▸ **What the task asks**
Leave out the images and repeat the listing below without a single change.
==== Given records ====
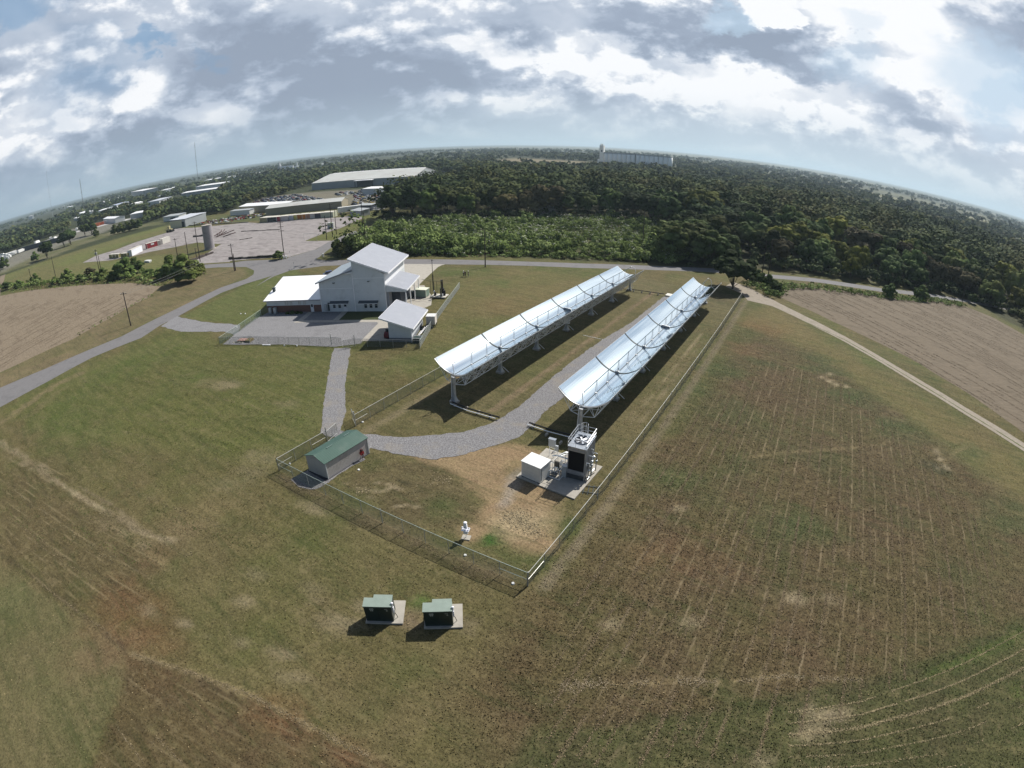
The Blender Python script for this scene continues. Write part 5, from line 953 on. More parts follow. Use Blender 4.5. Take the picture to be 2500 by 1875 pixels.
# ------------------------------------------------------------------ people
def skin_body(name, verts, edges, rad, m, parent=None, sub=1):
    me_ = bpy.data.meshes.new(name); me_.from_pydata(verts, edges, []); o = bpy.data.objects.new(name, me_); COL.objects.link(o); me_.materials.append(m)
    s = o.modifiers.new('skin', 'SKIN'); s.use_smooth_shade = True
    for i, r_ in enumerate(rad): me_.skin_vertices[0].data[i].radius = r_ if isinstance(r_, tuple) else (r_, r_)
    me_.skin_vertices[0].data[0].use_root = True
    if sub: q = o.modifiers.new('sub', 'SUBSURF'); q.levels = sub; q.render_levels = sub
    if parent: o.parent = parent
    return o
M_skin = mat('skin', (.38,.22,.15), .6)
def person(label, loc, rz, top, leg, lean=0.0, arm=.1, hat=None):
    p = thing('person', label, 'person', loc, rz, 'people on the lawn')
    V_ = [(0,0,.93),(0,0,1.15),(0,.0,1.38),(0,.01,1.50),(0,.02,1.60),(0,.03,1.68),
          (.19,0,1.40),(.24,arm*.4,1.14),(.25,arm*1.6+.05,.92),(.25,arm*1.8+.08,.83),(-.19,0,1.40),(-.24,-arm*.2,1.14),(-.25,arm*.5,.9),(-.25,arm*.6,.81),
          (.10,0,.86),(.11,.03,.48),(.12,-.03,.09),(.12,.12,.05),(-.10,0,.86),(-.12,-.02,.48),(-.13,-.06,.09),(-.13,.09,.05)]
    E_ = [(0,1),(1,2),(2,3),(3,4),(4,5),(2,6),(6,7),(7,8),(8,9),(2,10),(10,11),(11,12),(12,13),(0,14),(14,15),(15,16),(16,17),(0,18),(18,19),(19,20),(20,21)]
    r_ = [(.15,.11),(.15,.11),(.17,.11),.06,(.085,.1),(.07,.08),.065,.048,.036,.04,.065,.048,.036,.04,.09,.062,.045,.05,.09,.062,.045,.05]
    skin_body('body', V_, E_, r_, M_skin, p)
    skin_body('shirt', V_[:3]+[V_[6],V_[7],V_[10],V_[11]], [(0,1),(1,2),(2,3),(3,4),(2,5),(5,6)], [(.165,.125),(.165,.125),(.185,.125),.08,.062,.08,.062], top, p)
    skin_body('trousers', [V_[0],V_[14],V_[15],V_[16],V_[18],V_[19],V_[20]], [(0,1),(1,2),(2,3),(0,4),(4,5),(5,6)], [(.165,.125),.105,.078,.062,.105,.078,.062], leg, p)
    MB().ball((0,.01,1.69),.105,.115,.08,10,6).build('hair', hat or M_dark, p); return p
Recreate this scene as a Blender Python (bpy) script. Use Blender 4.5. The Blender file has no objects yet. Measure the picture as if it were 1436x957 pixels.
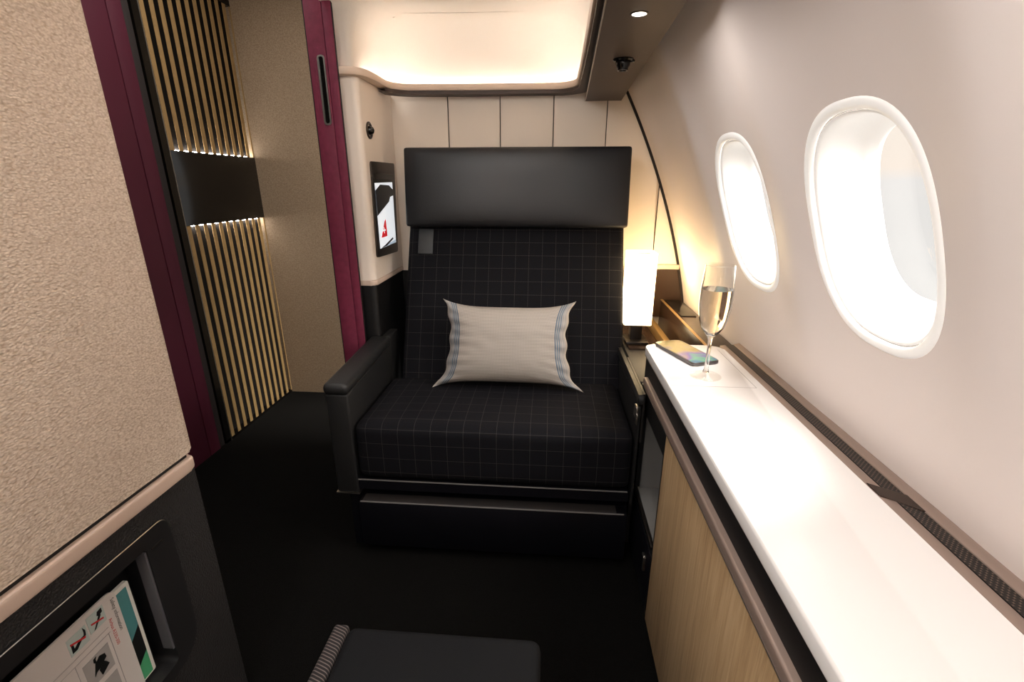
====
▸ **Output for this task**
The Blender Python script for this scene continues. Write part 5, from line 953 on. More parts follow. Use Blender 4.5. Take the picture to be 2500 by 1875 pixels.
# ------------------------------------------------------------------ people
def skin_body(name, verts, edges, rad, m, parent=None, sub=1):
    me_ = bpy.data.meshes.new(name); me_.from_pydata(verts, edges, []); o = bpy.data.objects.new(name, me_); COL.objects.link(o); me_.materials.append(m)
    s = o.modifiers.new('skin', 'SKIN'); s.use_smooth_shade = True
    for i, r_ in enumerate(rad): me_.skin_vertices[0].data[i].radius = r_ if isinstance(r_, tuple) else (r_, r_)
    me_.skin_vertices[0].data[0].use_root = True
    if sub: q = o.modifiers.new('sub', 'SUBSURF'); q.levels = sub; q.render_levels = sub
    if parent: o.parent = parent
    return o
M_skin = mat('skin', (.38,.22,.15), .6)
def person(label, loc, rz, top, leg, lean=0.0, arm=.1, hat=None):
    p = thing('person', label, 'person', loc, rz, 'people on the lawn')
    V_ = [(0,0,.93),(0,0,1.15),(0,.0,1.38),(0,.01,1.50),(0,.02,1.60),(0,.03,1.68),
          (.19,0,1.40),(.24,arm*.4,1.14),(.25,arm*1.6+.05,.92),(.25,arm*1.8+.08,.83),(-.19,0,1.40),(-.24,-arm*.2,1.14),(-.25,arm*.5,.9),(-.25,arm*.6,.81),
          (.10,0,.86),(.11,.03,.48),(.12,-.03,.09),(.12,.12,.05),(-.10,0,.86),(-.12,-.02,.48),(-.13,-.06,.09),(-.13,.09,.05)]
    E_ = [(0,1),(1,2),(2,3),(3,4),(4,5),(2,6),(6,7),(7,8),(8,9),(2,10),(10,11),(11,12),(12,13),(0,14),(14,15),(15,16),(16,17),(0,18),(18,19),(19,20),(20,21)]
    r_ = [(.15,.11),(.15,.11),(.17,.11),.06,(.085,.1),(.07,.08),.065,.048,.036,.04,.065,.048,.036,.04,.09,.062,.045,.05,.09,.062,.045,.05]
    skin_body('body', V_, E_, r_, M_skin, p)
    skin_body('shirt', V_[:3]+[V_[6],V_[7],V_[10],V_[11]], [(0,1),(1,2),(2,3),(3,4),(2,5),(5,6)], [(.165,.125),(.165,.125),(.185,.125),.08,.062,.08,.062], top, p)
    skin_body('trousers', [V_[0],V_[14],V_[15],V_[16],V_[18],V_[19],V_[20]], [(0,1),(1,2),(2,3),(0,4),(4,5),(5,6)], [(.165,.125),.105,.078,.062,.105,.078,.062], leg, p)
    MB().ball((0,.01,1.69),.105,.115,.08,10,6).build('hair', hat or M_dark, p); return p
Recreate this scene as a Blender Python (bpy) script. Use Blender 4.5. The Blender file has no objects yet. Measure the picture as if it were 1436x957 pixels.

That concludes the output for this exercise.